Monday, 12 October 2009

Reading the Runes

When he read at the University of Edinburgh last week, poet and author John Burnside made some illuminating points about his own work. First, while he appreciates the problems that are inherent in using a “fallen” language, Burnside also likes to explore the conjuring capacities of that language, best represented by the figure of Orpheus, who is able to sing creatures into being. Second, he can identify only a few moments in his life when he has been able to “step outside” of this problematic medium of language: when taking LSD, and when experiencing certain states of mind brought about by phases of mental ill health.

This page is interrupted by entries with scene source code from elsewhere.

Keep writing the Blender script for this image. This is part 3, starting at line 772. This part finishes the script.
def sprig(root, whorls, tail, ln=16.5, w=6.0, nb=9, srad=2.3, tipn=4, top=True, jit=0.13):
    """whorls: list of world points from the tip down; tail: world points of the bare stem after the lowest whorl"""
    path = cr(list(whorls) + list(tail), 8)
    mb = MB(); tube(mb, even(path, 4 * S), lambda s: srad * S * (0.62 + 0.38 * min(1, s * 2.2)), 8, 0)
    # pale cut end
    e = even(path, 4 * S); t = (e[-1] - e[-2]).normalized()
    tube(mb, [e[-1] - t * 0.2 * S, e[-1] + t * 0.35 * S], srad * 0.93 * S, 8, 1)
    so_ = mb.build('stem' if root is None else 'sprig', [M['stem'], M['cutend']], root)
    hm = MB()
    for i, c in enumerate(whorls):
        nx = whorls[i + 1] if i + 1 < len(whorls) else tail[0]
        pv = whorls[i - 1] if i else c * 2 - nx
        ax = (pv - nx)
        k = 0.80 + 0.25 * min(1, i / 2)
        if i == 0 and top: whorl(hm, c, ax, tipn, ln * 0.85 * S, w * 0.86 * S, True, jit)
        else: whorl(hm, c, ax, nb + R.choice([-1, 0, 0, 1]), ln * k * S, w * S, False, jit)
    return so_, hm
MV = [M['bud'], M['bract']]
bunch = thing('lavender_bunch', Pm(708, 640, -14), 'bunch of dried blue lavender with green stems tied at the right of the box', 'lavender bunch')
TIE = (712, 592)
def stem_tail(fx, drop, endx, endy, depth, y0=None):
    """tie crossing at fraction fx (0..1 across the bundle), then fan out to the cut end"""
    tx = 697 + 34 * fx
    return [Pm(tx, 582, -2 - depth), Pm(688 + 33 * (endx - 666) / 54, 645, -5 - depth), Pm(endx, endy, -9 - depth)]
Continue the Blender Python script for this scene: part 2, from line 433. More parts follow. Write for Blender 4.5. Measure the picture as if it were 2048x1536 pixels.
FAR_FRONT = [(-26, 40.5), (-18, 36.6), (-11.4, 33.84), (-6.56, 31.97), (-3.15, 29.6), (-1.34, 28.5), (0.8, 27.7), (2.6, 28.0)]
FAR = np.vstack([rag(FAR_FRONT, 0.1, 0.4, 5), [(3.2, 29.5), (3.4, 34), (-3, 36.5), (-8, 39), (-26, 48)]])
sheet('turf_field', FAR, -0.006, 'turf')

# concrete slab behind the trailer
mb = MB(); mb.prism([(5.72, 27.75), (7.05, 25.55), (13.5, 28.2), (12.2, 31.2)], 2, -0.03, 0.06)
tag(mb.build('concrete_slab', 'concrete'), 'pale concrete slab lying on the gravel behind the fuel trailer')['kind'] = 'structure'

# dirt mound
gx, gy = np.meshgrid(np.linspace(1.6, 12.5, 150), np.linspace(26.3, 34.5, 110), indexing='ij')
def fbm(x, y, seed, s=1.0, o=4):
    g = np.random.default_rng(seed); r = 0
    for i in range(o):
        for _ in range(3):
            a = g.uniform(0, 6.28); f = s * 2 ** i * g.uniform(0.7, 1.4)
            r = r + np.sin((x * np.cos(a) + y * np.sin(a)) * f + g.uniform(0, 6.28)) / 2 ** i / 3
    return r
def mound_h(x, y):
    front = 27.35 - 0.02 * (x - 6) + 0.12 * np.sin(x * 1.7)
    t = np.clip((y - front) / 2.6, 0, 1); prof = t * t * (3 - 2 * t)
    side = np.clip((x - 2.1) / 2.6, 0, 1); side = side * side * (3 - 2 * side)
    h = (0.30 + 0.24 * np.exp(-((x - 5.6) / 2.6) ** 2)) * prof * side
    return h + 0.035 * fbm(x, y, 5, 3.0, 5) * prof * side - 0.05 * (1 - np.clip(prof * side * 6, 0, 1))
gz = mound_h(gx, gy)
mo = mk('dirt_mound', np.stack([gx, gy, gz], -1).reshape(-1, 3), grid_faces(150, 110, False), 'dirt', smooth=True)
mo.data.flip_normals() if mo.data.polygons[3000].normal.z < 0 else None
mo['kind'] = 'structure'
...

In relation to this second point, Burnside attributes his poetry’s repeated attempts to gesture towards meaning or pattern in the universe, without recourse to a named deity, to his status as a sufferer of apophenia – the tendency to assign meaning to randomly occurring events. Habitually reading the runes of the meaningless informational “noise” of the everyday, the apophenic can drift towards paranoia, but also towards elation (depending on the way the signs appear to tend).

Apophenia is one state among several connected to “magical thinking,” a form of thinking that can produce anomalous beliefs of causality, apparently supported by experience, but having no necessary basis in truth. This is not, of course, so very far from religion, which haunts the work of lapsed Catholic Burnside (who claimed last week to have “a crush on Presbyterianism”). The phrase “magical thinking” is perhaps most familiar not from the field of psychiatry but from the title of Joan Didion’s grief memoir The Year of Magical Thinking. In the latter, it is understood in its anthropological sense, as a belief that a series of rituals or behaviours can put off a terrible event, or alter what has already occurred. It is a kind of fantasy of control in an unresponsive universe. This anthropological interpretation of the phrase is of course also relevant to Burnside’s work, which contains many small, ritualistic gestures of tribute or hope.

Last week, the writer read in part from a work-in-progress, a novel set in the Arctic Circle. Given the notes above, it will be interesting to see how Burnside tackles the far North, these days more heavily freighted than ever with ideas of a sacred space under threat, carefully watched for signs of the planet’s fate.